* _Stated exercise_
Omit all pictures. Copy the rest of the material exactly.

○ ○ ○ ○ ○ ○ ○

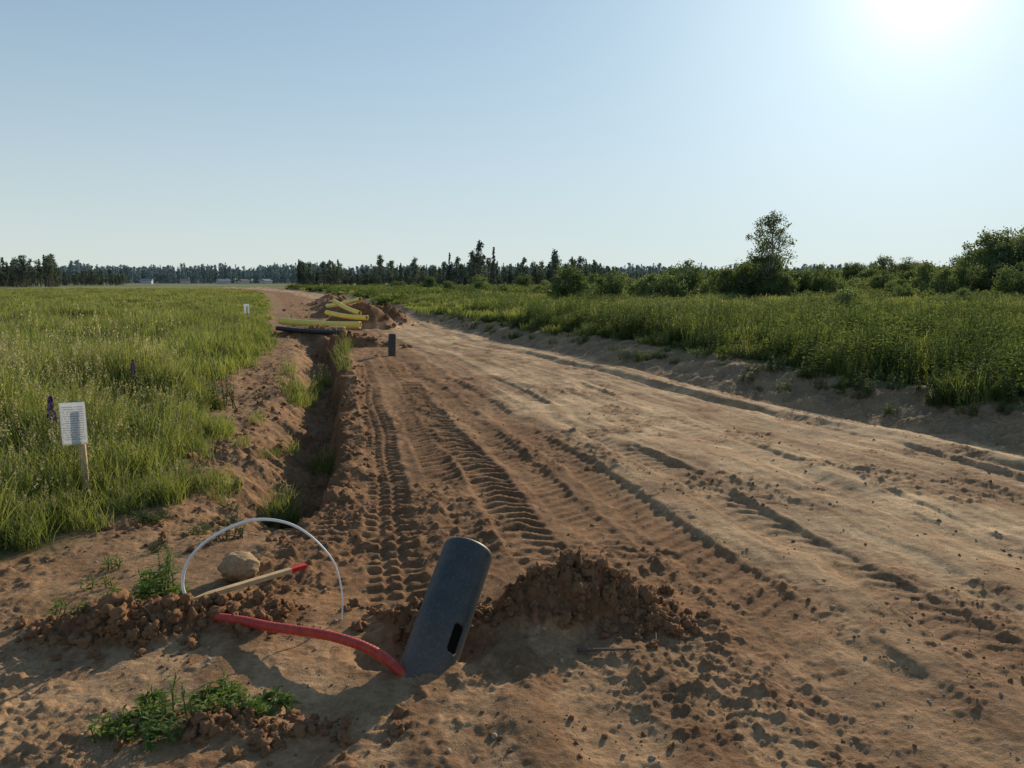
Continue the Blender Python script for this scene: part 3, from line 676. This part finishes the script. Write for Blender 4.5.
# ------------------------------------------------------------ light, sky, camera
w=bpy.data.worlds.new('World');scene.world=w;w.use_nodes=True;nt=w.node_tree;bg=nt.nodes['Background']
sk=nt.nodes.new('ShaderNodeTexSky');sk.sky_type='NISHITA';sk.sun_disc=False;sk.sun_elevation=math.radians(SUN_EL);sk.sun_rotation=math.radians(SUN_AZ)
sk.air_density=1.0;sk.dust_density=.5;sk.ozone_density=1.2;sk.altitude=0
az,el=math.radians(SUN_AZ),math.radians(SUN_EL)
S=Vector((math.sin(az)*math.cos(el),math.cos(az)*math.cos(el),math.sin(el)))
def vm(op,a,b=None):
    n=nt.nodes.new('ShaderNodeVectorMath');n.operation=op
    for i,v in enumerate((a,b)):
        if v is None: continue
        if hasattr(v,'is_linked'): nt.links.new(v,n.inputs[i])
        else: n.inputs[i].default_value=v
    return n
def mt(op,a,b=None):
    n=nt.nodes.new('ShaderNodeMath');n.operation=op
    for i,v in enumerate((a,b)):
        if v is None: continue
        if hasattr(v,'is_linked'): nt.links.new(v,n.inputs[i])
        else: n.inputs[i].default_value=v
    return n.outputs[0]
# soft shoulder on the very bright forward scatter (the photo's exposure holds the sky): c*L/(L+c)
Cc=(3.3,4.7,6.8)
num=vm('MULTIPLY',sk.outputs[0],tuple(c*k for c,k in zip(Cc,(1.95,2.15,2.12)))).outputs[0]; den=vm('ADD',sk.outputs[0],Cc).outputs[0]
soft=vm('DIVIDE',num,den).outputs[0]
tc=nt.nodes.new('ShaderNodeTexCoord'); nrm=vm('NORMALIZE',tc.outputs['Generated']).outputs[0]
sx=nt.nodes.new('ShaderNodeSeparateXYZ'); nt.links.new(nrm,sx.inputs[0])
hz=mt('POWER',mt('SUBTRACT',1.0,mt('ABSOLUTE',sx.outputs['Z'])),5.0)
mx=nt.nodes.new('ShaderNodeMix'); mx.data_type='RGBA'; nt.links.new(mt('MULTIPLY',hz,.85),mx.inputs[0]); nt.links.new(soft,mx.inputs[6]); mx.inputs[7].default_value=(7.2,7.7,7.4,1)
dt=mt('MAXIMUM',vm('DOT_PRODUCT',nrm,tuple(S)).outputs['Value'],0)
g=mt('ADD',mt('MULTIPLY',mt('POWER',dt,420.0),4.0),mt('MULTIPLY',mt('POWER',dt,36.0),2.2))
gc=nt.nodes.new('ShaderNodeCombineXYZ')
nt.links.new(g,gc.inputs[0]);nt.links.new(mt('MULTIPLY',g,.92),gc.inputs[1]);nt.links.new(mt('MULTIPLY',g,.74),gc.inputs[2])
fin=vm('ADD',mx.outputs[2],gc.outputs[0]).outputs[0]
nt.links.new(fin,bg.inputs[0]);bg.inputs[1].default_value=.10
ld=bpy.data.lights.new('sun','SUN');ld.energy=5.0;ld.angle=math.radians(.6);ld.color=(1,.85,.63)
lo=obj('sun',ld);lo.rotation_mode='QUATERNION';lo.rotation_quaternion=(-S).to_track_quat('-Z','Y')
cd=bpy.data.cameras.new('camera');cd.sensor_width=36;cd.lens=27.07;cd.clip_end=20000;cd.clip_start=.05
co=obj('camera',cd);co.location=(0,0,1.7);co.rotation_euler=(math.radians(90-7.55),0,0);scene.camera=co
scene.view_settings.view_transform='Standard';scene.view_settings.look='None';scene.view_settings.exposure=0;scene.view_settings.gamma=1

○ ○ ○ ○ ○ ○ ○

* _Answer in full_
Continue the Blender Python script for this scene: part 3, from line 676. This part finishes the script. Write for Blender 4.5.
# ------------------------------------------------------------ light, sky, camera
w=bpy.data.worlds.new('World');scene.world=w;w.use_nodes=True;nt=w.node_tree;bg=nt.nodes['Background']
sk=nt.nodes.new('ShaderNodeTexSky');sk.sky_type='NISHITA';sk.sun_disc=False;sk.sun_elevation=math.radians(SUN_EL);sk.sun_rotation=math.radians(SUN_AZ)
sk.air_density=1.0;sk.dust_density=.5;sk.ozone_density=1.2;sk.altitude=0
az,el=math.radians(SUN_AZ),math.radians(SUN_EL)
S=Vector((math.sin(az)*math.cos(el),math.cos(az)*math.cos(el),math.sin(el)))
def vm(op,a,b=None):
    n=nt.nodes.new('ShaderNodeVectorMath');n.operation=op
    for i,v in enumerate((a,b)):
        if v is None: continue
        if hasattr(v,'is_linked'): nt.links.new(v,n.inputs[i])
        else: n.inputs[i].default_value=v
    return n
def mt(op,a,b=None):
    n=nt.nodes.new('ShaderNodeMath');n.operation=op
    for i,v in enumerate((a,b)):
        if v is None: continue
        if hasattr(v,'is_linked'): nt.links.new(v,n.inputs[i])
        else: n.inputs[i].default_value=v
    return n.outputs[0]
# soft shoulder on the very bright forward scatter (the photo's exposure holds the sky): c*L/(L+c)
Cc=(3.3,4.7,6.8)
num=vm('MULTIPLY',sk.outputs[0],tuple(c*k for c,k in zip(Cc,(1.95,2.15,2.12)))).outputs[0]; den=vm('ADD',sk.outputs[0],Cc).outputs[0]
soft=vm('DIVIDE',num,den).outputs[0]
tc=nt.nodes.new('ShaderNodeTexCoord'); nrm=vm('NORMALIZE',tc.outputs['Generated']).outputs[0]
sx=nt.nodes.new('ShaderNodeSeparateXYZ'); nt.links.new(nrm,sx.inputs[0])
hz=mt('POWER',mt('SUBTRACT',1.0,mt('ABSOLUTE',sx.outputs['Z'])),5.0)
mx=nt.nodes.new('ShaderNodeMix'); mx.data_type='RGBA'; nt.links.new(mt('MULTIPLY',hz,.85),mx.inputs[0]); nt.links.new(soft,mx.inputs[6]); mx.inputs[7].default_value=(7.2,7.7,7.4,1)
dt=mt('MAXIMUM',vm('DOT_PRODUCT',nrm,tuple(S)).outputs['Value'],0)
g=mt('ADD',mt('MULTIPLY',mt('POWER',dt,420.0),4.0),mt('MULTIPLY',mt('POWER',dt,36.0),2.2))
gc=nt.nodes.new('ShaderNodeCombineXYZ')
nt.links.new(g,gc.inputs[0]);nt.links.new(mt('MULTIPLY',g,.92),gc.inputs[1]);nt.links.new(mt('MULTIPLY',g,.74),gc.inputs[2])
fin=vm('ADD',mx.outputs[2],gc.outputs[0]).outputs[0]
nt.links.new(fin,bg.inputs[0]);bg.inputs[1].default_value=.10
ld=bpy.data.lights.new('sun','SUN');ld.energy=5.0;ld.angle=math.radians(.6);ld.color=(1,.85,.63)
lo=obj('sun',ld);lo.rotation_mode='QUATERNION';lo.rotation_quaternion=(-S).to_track_quat('-Z','Y')
cd=bpy.data.cameras.new('camera');cd.sensor_width=36;cd.lens=27.07;cd.clip_end=20000;cd.clip_start=.05
co=obj('camera',cd);co.location=(0,0,1.7);co.rotation_euler=(math.radians(90-7.55),0,0);scene.camera=co
scene.view_settings.view_transform='Standard';scene.view_settings.look='None';scene.view_settings.exposure=0;scene.view_settings.gamma=1